There’s good news and bad news for Orange County when it comes to one of its fastest-growing private companies.

The bad news is that Verengo Solar Plus is in the process of moving its executive offices to Torrance, in the South Bay area of Los Angeles County.

The good news: Most of the 222 jobs the company has created here will stay here.

The better news is that they’re jobs “that can’t be shipped offshore,” said Ken Button, president and cofounder of the solar panal installation company that has seen business boom with the help of government rebates.

Verengo had $36.2 million in sales for the 12 months through June, a 298% jump from two years earlier that landed it the No. 13 spot on the Business Journal’s list of fastest-growing companies based here (see related stories, pages 1 and 3; Special Report, page 31; list starting on page 41).

Verengo has added jobs steadily since it started in 2008. About 80 positions are expected to shift to Torrance in November, mostly in administration, finance, human resources and marketing.

Construction workers, roofers and electricians make up most of the rest of the payroll.

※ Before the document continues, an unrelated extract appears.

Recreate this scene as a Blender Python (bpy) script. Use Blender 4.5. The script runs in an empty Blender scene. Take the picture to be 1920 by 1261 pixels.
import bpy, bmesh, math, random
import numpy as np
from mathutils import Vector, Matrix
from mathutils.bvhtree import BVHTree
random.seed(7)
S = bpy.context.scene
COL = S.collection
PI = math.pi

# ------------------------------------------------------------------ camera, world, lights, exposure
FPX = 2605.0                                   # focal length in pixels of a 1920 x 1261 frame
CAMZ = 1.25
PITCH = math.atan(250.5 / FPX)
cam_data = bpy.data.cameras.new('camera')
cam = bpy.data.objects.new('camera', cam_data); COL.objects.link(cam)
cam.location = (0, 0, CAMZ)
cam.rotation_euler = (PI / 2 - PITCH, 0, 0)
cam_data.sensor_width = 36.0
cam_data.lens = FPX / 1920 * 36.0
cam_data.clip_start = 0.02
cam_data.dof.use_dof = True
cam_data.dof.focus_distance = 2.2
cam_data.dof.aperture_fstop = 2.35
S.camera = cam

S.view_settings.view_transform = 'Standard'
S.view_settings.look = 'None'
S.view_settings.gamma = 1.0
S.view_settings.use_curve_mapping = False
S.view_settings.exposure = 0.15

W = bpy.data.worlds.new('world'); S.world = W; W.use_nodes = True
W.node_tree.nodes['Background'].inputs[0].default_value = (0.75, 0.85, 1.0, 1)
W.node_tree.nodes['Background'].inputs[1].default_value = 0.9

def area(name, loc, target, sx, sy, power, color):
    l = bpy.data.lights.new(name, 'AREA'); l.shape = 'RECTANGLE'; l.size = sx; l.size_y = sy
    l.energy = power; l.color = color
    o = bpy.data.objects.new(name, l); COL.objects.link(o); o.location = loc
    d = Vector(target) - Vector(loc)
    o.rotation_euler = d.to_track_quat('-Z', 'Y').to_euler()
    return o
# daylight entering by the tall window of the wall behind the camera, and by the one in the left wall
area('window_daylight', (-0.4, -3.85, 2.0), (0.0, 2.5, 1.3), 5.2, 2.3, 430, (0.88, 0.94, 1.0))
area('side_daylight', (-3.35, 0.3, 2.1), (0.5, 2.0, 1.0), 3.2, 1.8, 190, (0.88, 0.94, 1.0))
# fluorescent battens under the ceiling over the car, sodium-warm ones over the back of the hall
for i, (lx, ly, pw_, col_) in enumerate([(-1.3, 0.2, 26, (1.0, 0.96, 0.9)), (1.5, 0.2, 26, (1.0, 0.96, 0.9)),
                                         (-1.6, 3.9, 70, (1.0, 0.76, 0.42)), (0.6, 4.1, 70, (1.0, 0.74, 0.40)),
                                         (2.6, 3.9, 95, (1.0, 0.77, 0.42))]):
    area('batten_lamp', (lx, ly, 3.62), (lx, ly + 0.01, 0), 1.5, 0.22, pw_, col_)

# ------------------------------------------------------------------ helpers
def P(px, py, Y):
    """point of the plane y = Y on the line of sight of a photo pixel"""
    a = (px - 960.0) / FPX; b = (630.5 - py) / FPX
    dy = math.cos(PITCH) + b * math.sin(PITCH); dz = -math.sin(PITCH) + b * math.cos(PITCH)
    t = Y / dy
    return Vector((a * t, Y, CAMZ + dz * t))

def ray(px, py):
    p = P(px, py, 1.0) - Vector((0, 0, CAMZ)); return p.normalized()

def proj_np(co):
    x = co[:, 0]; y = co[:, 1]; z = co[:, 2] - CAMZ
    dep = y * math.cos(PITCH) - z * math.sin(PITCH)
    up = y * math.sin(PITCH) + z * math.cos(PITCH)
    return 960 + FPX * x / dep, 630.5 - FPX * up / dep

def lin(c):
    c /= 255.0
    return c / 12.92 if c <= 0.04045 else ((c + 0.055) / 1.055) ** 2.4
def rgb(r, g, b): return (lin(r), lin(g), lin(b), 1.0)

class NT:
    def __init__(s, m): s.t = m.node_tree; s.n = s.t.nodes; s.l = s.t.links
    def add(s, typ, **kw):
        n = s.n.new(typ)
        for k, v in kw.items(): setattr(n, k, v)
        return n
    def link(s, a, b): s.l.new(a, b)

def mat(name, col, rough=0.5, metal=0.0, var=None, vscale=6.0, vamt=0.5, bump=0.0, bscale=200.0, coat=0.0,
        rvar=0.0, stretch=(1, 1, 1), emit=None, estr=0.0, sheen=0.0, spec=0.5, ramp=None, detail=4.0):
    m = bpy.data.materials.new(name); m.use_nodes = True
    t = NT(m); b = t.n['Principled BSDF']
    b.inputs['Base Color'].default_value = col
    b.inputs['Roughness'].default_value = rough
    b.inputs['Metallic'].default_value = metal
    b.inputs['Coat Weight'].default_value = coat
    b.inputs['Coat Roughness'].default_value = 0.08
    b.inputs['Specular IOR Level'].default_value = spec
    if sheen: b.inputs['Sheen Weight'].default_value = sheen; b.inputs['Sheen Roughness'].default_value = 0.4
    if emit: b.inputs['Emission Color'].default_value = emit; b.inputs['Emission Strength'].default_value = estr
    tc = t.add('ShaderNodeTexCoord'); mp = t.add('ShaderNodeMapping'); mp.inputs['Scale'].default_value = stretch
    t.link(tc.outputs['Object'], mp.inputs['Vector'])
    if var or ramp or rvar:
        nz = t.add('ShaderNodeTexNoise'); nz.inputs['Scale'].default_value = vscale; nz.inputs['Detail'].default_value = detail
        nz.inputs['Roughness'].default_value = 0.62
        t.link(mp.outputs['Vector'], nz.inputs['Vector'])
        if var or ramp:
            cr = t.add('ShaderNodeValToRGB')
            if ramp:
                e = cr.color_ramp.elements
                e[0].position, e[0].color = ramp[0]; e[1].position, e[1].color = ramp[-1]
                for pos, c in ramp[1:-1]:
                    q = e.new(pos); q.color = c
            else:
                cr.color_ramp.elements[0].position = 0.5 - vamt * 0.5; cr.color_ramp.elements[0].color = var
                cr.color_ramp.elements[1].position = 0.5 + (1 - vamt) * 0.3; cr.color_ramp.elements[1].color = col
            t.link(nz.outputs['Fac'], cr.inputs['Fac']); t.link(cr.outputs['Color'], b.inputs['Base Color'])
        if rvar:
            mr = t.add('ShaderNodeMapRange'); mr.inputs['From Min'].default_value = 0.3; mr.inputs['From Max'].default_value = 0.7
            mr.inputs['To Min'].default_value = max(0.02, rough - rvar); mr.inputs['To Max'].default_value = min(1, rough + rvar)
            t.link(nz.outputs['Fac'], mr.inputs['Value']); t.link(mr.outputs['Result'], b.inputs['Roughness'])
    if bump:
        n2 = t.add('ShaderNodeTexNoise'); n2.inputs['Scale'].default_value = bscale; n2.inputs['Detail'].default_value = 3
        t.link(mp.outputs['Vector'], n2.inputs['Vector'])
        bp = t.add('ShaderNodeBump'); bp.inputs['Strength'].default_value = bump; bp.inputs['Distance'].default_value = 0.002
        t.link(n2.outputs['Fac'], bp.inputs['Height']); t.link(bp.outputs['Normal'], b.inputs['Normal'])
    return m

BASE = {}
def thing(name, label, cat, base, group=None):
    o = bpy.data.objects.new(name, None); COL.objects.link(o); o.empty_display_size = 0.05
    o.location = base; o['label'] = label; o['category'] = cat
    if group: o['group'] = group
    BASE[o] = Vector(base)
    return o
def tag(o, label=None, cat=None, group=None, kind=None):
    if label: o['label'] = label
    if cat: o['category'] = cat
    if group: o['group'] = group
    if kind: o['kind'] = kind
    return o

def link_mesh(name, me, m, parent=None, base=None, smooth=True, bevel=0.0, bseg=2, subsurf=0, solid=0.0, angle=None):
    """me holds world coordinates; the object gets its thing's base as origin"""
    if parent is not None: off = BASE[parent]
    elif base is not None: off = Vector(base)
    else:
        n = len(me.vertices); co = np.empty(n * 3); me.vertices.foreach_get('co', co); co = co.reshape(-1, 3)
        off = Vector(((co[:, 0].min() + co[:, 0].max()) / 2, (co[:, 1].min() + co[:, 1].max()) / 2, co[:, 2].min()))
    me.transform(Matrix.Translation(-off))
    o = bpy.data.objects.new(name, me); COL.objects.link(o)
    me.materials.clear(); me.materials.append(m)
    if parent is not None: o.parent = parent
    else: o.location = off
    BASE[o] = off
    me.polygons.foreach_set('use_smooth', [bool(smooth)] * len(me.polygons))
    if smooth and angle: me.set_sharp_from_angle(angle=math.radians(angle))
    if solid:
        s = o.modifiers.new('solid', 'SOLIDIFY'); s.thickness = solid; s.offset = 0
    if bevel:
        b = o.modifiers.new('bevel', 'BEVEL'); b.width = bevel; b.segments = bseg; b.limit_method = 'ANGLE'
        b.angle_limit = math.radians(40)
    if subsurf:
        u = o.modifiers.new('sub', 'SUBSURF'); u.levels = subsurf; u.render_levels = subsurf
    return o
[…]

Verengo now employs about 600 people companywide, a total that’s more than doubled this year. It now includes groups of about 40 spread over new markets in Northern California, the Central Valley and New Jersey. Another 100 work in a call center in Phoenix.

New Jersey is a growing market for solar energy, considered by many to offer the best subsidies besides California for consumers and businesses.

The company’s growth has outstripped its Orange headquarters, leading to the executive team’s move to Torrance, where Verengo has leased a 16,000-square-foot office.

• Headquarters: Orange

• Business: solor panel installation

• Founded: 2008

• Annual revenue: $36.2 million

• Two-year increase: 298%

• Notable: No. 13 on this week’s Fastest-Growing Companies list

“We just ran out of desks and places to put chairs,” Button said.

The expansion into the Central Valley and Northern California followed a $9.7 million investment from Angeleno Group LLC, a Los Angeles-based private equity firm that targets alternative energy companies.

Verengo now is installing about 200 systems a month for homeowners, from affluent environmentalists to older folks on fixed incomes. That’s up from 70 to 80 earlier this year.

About half of the systems, which convert sunlight to electricity, are in Orange and Los Angeles counties.

Late last year, Verengo partnered with San Francisco-based Wells Fargo Bank NA on a financing program for homeowners. The pilot program broadened home equity loans and lines of credit to cover solar installations.

Smaller solar-power systems can cost a few thousand dollars. Bigger ones easily can top six figures.

A typical system is roughly $40,000.

The solar industry is a fast-growing sector, spurred by government rebates and incentives, but it faces long-term challenges on financing and affordability.

Button said those hurdles are becoming less daunting to overcome as new financing options become available and the market evolves.

“We’ve started to move beyond early adopters and the green crowd,” he said, adding that most new installations are for middle-income homeowners looking to save money.

Solar panel makers such as Seal Beach-based Amonix Inc. are aiming for economies of scale on the production side, Button said.

That holds the potential to bring down the costs and ease the need for subsidies.

“There is going to be a point where technology and the scale is all there but we’re not there yet,” he said.